Give back, exactly as written, the lines from the beginning of the listing through the one that contains "bg.inputs[1].default_value = .92;".

▬▬▬▬▬▬▬▬▬▬

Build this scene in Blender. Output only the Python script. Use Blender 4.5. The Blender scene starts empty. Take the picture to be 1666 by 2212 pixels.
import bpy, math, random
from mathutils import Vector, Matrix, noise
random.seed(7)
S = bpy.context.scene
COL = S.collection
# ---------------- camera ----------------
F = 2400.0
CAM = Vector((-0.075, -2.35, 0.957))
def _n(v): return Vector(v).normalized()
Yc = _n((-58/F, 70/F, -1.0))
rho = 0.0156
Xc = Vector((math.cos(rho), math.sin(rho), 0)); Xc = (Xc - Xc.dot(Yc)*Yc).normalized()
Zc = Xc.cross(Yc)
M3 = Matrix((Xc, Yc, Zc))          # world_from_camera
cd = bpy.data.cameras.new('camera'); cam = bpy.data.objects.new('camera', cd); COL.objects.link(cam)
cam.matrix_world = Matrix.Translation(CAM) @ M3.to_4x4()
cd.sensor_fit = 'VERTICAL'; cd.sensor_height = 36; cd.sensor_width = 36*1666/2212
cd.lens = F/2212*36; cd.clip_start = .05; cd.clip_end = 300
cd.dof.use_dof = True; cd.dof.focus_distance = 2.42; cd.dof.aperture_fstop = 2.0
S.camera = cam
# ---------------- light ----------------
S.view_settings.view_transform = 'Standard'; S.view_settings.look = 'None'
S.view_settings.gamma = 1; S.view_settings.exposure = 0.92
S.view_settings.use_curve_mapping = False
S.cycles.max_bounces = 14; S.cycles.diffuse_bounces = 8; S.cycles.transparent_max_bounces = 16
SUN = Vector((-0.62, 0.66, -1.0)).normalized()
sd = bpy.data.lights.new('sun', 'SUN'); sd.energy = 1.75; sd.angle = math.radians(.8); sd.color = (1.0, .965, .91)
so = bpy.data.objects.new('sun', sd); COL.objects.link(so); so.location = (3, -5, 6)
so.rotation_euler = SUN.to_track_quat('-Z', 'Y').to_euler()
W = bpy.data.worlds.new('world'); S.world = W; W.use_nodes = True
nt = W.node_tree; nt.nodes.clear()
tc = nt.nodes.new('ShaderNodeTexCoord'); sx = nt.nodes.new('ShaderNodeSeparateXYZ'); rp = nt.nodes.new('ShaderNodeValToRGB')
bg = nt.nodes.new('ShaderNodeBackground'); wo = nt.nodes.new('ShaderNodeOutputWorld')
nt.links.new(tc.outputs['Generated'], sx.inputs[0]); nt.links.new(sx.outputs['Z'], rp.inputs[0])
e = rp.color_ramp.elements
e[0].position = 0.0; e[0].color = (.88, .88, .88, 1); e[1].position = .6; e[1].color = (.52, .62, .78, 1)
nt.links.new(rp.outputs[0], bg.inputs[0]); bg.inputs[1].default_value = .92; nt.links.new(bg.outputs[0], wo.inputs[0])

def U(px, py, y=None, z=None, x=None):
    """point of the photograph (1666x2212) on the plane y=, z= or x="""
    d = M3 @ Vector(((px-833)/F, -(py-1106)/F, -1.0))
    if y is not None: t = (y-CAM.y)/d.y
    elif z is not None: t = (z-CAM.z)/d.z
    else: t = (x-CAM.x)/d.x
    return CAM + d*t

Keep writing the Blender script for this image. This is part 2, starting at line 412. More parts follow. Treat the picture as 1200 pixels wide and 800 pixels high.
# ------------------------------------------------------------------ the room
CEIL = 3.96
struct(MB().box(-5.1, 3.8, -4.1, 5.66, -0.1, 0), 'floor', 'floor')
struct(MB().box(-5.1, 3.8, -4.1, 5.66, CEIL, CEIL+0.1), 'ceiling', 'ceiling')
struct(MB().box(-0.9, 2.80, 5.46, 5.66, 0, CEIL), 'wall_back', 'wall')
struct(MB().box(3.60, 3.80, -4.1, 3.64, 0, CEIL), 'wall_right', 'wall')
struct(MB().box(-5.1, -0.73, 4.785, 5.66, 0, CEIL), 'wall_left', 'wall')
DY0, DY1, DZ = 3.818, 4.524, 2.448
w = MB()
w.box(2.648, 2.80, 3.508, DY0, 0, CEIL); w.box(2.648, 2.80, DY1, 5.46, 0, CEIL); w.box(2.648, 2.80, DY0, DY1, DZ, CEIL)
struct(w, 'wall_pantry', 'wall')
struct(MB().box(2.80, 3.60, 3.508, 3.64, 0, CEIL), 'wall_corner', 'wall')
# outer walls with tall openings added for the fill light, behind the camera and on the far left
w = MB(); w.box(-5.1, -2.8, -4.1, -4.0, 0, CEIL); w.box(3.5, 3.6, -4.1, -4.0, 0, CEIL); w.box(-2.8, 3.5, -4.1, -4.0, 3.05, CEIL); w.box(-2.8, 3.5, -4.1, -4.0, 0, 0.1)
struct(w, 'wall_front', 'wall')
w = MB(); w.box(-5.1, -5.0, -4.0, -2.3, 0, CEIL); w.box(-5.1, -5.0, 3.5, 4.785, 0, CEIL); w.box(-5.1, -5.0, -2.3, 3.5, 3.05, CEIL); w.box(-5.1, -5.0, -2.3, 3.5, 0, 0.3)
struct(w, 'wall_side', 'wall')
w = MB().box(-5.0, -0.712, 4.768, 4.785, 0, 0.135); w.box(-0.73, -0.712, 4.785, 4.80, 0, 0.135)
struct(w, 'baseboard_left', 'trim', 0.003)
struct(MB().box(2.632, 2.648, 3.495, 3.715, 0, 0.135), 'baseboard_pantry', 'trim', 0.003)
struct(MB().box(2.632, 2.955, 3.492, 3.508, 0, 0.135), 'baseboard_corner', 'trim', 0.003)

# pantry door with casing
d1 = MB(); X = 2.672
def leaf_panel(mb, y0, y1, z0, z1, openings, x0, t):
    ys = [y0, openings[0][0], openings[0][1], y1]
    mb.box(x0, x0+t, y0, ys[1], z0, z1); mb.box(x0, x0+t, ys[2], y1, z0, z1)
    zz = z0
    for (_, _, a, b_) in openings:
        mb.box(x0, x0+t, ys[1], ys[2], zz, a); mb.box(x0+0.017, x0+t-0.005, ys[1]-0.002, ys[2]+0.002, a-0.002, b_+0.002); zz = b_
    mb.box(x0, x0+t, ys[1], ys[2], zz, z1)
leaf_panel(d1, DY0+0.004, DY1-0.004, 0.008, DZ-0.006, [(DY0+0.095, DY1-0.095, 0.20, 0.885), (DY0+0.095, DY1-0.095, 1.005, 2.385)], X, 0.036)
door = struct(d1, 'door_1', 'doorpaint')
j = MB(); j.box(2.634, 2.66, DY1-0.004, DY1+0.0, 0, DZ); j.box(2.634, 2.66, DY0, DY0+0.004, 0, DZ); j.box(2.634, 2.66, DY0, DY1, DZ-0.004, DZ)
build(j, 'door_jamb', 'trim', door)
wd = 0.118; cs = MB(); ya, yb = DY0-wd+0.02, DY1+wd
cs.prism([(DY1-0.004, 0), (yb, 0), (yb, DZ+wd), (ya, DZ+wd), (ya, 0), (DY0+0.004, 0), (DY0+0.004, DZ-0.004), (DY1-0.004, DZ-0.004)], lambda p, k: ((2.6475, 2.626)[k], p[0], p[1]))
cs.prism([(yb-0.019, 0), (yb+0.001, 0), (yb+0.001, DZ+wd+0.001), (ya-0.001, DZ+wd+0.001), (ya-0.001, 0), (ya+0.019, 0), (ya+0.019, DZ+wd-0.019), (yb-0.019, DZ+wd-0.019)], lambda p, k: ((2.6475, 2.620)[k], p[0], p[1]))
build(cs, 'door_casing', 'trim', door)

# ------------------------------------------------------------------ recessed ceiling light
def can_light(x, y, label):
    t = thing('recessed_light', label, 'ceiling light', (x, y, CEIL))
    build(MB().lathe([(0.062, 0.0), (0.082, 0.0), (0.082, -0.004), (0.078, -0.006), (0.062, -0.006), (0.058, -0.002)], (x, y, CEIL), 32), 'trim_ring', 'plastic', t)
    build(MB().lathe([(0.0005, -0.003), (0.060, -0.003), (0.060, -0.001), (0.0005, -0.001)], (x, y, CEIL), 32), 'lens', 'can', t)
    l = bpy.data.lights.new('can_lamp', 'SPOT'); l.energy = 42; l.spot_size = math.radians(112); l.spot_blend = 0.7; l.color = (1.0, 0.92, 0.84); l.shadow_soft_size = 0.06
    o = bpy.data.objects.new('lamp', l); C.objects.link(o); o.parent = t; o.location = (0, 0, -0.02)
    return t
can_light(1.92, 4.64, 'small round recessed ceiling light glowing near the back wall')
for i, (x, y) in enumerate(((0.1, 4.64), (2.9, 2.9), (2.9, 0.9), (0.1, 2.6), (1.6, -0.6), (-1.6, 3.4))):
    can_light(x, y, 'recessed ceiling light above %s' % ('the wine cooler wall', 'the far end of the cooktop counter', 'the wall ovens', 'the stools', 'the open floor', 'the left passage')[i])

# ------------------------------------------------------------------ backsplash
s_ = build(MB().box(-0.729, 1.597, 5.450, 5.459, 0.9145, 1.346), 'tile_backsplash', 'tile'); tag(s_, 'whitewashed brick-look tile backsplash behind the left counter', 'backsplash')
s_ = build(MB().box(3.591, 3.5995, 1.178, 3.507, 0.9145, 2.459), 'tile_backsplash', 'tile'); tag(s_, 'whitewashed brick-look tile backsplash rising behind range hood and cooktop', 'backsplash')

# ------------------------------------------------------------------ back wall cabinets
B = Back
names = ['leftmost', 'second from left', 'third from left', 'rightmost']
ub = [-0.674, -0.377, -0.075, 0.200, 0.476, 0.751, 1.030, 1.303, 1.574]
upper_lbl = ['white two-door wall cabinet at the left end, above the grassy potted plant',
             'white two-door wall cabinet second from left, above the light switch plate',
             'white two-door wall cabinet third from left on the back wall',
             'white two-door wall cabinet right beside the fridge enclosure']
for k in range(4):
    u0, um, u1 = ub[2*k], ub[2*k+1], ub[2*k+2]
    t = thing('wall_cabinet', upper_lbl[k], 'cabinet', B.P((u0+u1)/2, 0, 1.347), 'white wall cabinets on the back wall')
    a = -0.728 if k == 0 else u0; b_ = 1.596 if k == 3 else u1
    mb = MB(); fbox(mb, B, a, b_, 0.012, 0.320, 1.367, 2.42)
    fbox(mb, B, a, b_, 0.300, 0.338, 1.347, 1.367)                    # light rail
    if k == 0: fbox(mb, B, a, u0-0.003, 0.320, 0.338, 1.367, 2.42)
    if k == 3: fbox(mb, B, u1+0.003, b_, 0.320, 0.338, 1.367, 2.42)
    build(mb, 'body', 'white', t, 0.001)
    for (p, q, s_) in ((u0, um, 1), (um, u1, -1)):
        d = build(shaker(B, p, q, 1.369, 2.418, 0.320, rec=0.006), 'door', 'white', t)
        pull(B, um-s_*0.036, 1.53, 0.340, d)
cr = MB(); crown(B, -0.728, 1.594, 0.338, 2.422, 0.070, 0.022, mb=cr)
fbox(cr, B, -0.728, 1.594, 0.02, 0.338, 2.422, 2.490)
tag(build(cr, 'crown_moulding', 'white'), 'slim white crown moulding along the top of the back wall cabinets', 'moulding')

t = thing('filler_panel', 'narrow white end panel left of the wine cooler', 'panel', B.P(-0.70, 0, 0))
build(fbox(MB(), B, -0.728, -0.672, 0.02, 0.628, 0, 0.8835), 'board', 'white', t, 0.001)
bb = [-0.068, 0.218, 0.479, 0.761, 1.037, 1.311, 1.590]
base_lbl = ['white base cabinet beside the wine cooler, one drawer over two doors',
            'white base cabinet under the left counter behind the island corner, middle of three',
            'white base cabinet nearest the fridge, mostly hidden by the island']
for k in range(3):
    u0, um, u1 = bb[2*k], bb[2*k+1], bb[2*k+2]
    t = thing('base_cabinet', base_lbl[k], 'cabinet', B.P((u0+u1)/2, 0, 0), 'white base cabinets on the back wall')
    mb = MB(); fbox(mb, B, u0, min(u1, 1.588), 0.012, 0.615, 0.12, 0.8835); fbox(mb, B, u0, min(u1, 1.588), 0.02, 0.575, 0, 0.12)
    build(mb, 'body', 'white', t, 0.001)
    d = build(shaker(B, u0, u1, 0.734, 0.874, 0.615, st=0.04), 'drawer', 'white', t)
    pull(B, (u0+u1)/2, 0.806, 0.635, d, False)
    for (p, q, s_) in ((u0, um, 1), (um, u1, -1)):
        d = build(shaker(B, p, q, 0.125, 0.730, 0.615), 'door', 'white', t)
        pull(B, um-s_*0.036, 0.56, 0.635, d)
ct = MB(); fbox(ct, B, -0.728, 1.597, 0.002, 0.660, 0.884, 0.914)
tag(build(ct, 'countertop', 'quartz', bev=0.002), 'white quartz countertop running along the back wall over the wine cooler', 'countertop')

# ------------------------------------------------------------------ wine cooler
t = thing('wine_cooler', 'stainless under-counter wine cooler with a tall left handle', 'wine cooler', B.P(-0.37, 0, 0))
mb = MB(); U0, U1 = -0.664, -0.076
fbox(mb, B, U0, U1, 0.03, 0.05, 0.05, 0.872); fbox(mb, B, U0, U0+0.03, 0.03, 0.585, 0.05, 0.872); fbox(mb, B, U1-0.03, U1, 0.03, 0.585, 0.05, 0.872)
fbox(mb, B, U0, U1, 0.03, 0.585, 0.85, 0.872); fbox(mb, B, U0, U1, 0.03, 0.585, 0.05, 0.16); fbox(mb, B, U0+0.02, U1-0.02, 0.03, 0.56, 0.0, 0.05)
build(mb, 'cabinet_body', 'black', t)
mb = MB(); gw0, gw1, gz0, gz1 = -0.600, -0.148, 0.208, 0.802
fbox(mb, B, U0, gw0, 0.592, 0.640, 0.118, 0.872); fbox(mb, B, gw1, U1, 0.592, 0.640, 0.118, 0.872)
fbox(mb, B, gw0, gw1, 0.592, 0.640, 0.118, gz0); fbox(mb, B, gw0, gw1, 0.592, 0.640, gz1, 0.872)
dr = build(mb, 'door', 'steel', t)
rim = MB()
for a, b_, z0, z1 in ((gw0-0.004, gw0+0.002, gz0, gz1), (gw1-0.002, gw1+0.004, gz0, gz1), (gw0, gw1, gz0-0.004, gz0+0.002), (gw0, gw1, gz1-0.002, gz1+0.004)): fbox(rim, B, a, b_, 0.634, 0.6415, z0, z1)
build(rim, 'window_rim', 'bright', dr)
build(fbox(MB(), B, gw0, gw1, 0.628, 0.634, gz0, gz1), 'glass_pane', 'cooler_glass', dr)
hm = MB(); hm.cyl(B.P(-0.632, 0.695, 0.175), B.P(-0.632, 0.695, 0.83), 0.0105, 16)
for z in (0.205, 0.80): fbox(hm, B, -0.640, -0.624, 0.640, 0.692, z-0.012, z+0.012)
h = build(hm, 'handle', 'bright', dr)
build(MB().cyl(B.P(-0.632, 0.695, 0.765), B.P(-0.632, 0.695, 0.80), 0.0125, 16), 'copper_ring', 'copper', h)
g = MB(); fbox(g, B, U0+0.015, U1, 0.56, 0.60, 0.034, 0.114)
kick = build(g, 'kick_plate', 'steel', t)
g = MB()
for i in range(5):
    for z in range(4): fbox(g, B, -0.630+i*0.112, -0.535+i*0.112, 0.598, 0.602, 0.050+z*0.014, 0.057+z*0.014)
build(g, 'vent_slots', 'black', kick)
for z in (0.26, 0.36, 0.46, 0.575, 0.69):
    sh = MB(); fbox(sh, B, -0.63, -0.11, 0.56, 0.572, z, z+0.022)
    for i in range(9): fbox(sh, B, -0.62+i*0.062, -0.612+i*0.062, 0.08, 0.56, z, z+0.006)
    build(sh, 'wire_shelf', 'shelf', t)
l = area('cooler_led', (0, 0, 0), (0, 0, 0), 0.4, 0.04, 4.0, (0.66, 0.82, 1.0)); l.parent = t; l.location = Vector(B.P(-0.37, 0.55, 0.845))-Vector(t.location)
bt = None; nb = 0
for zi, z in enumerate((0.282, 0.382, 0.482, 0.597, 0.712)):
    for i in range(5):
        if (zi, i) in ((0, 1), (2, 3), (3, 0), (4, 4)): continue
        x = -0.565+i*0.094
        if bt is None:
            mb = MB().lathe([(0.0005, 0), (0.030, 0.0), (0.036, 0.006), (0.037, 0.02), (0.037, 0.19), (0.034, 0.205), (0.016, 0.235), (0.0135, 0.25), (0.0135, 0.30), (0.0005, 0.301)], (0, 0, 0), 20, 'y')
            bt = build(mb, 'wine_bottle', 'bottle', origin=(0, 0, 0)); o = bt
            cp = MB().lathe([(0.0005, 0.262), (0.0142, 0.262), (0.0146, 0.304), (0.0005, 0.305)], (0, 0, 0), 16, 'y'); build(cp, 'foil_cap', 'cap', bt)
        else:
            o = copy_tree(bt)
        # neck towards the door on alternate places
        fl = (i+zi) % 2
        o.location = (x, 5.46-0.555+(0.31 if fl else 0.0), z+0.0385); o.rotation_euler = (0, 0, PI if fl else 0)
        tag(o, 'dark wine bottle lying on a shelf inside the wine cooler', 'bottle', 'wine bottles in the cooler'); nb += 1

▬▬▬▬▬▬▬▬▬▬

● Answer for the task
Build this scene in Blender. Output only the Python script. Use Blender 4.5. The Blender scene starts empty. Take the picture to be 1666 by 2212 pixels.
import bpy, math, random
from mathutils import Vector, Matrix, noise
random.seed(7)
S = bpy.context.scene
COL = S.collection
# ---------------- camera ----------------
F = 2400.0
CAM = Vector((-0.075, -2.35, 0.957))
def _n(v): return Vector(v).normalized()
Yc = _n((-58/F, 70/F, -1.0))
rho = 0.0156
Xc = Vector((math.cos(rho), math.sin(rho), 0)); Xc = (Xc - Xc.dot(Yc)*Yc).normalized()
Zc = Xc.cross(Yc)
M3 = Matrix((Xc, Yc, Zc))          # world_from_camera
cd = bpy.data.cameras.new('camera'); cam = bpy.data.objects.new('camera', cd); COL.objects.link(cam)
cam.matrix_world = Matrix.Translation(CAM) @ M3.to_4x4()
cd.sensor_fit = 'VERTICAL'; cd.sensor_height = 36; cd.sensor_width = 36*1666/2212
cd.lens = F/2212*36; cd.clip_start = .05; cd.clip_end = 300
cd.dof.use_dof = True; cd.dof.focus_distance = 2.42; cd.dof.aperture_fstop = 2.0
S.camera = cam
# ---------------- light ----------------
S.view_settings.view_transform = 'Standard'; S.view_settings.look = 'None'
S.view_settings.gamma = 1; S.view_settings.exposure = 0.92
S.view_settings.use_curve_mapping = False
S.cycles.max_bounces = 14; S.cycles.diffuse_bounces = 8; S.cycles.transparent_max_bounces = 16
SUN = Vector((-0.62, 0.66, -1.0)).normalized()
sd = bpy.data.lights.new('sun', 'SUN'); sd.energy = 1.75; sd.angle = math.radians(.8); sd.color = (1.0, .965, .91)
so = bpy.data.objects.new('sun', sd); COL.objects.link(so); so.location = (3, -5, 6)
so.rotation_euler = SUN.to_track_quat('-Z', 'Y').to_euler()
W = bpy.data.worlds.new('world'); S.world = W; W.use_nodes = True
nt = W.node_tree; nt.nodes.clear()
tc = nt.nodes.new('ShaderNodeTexCoord'); sx = nt.nodes.new('ShaderNodeSeparateXYZ'); rp = nt.nodes.new('ShaderNodeValToRGB')
bg = nt.nodes.new('ShaderNodeBackground'); wo = nt.nodes.new('ShaderNodeOutputWorld')
nt.links.new(tc.outputs['Generated'], sx.inputs[0]); nt.links.new(sx.outputs['Z'], rp.inputs[0])
e = rp.color_ramp.elements
e[0].position = 0.0; e[0].color = (.88, .88, .88, 1); e[1].position = .6; e[1].color = (.52, .62, .78, 1)
nt.links.new(rp.outputs[0], bg.inputs[0]); bg.inputs[1].default_value = .92; nt.links.new(bg.outputs[0], wo.inputs[0])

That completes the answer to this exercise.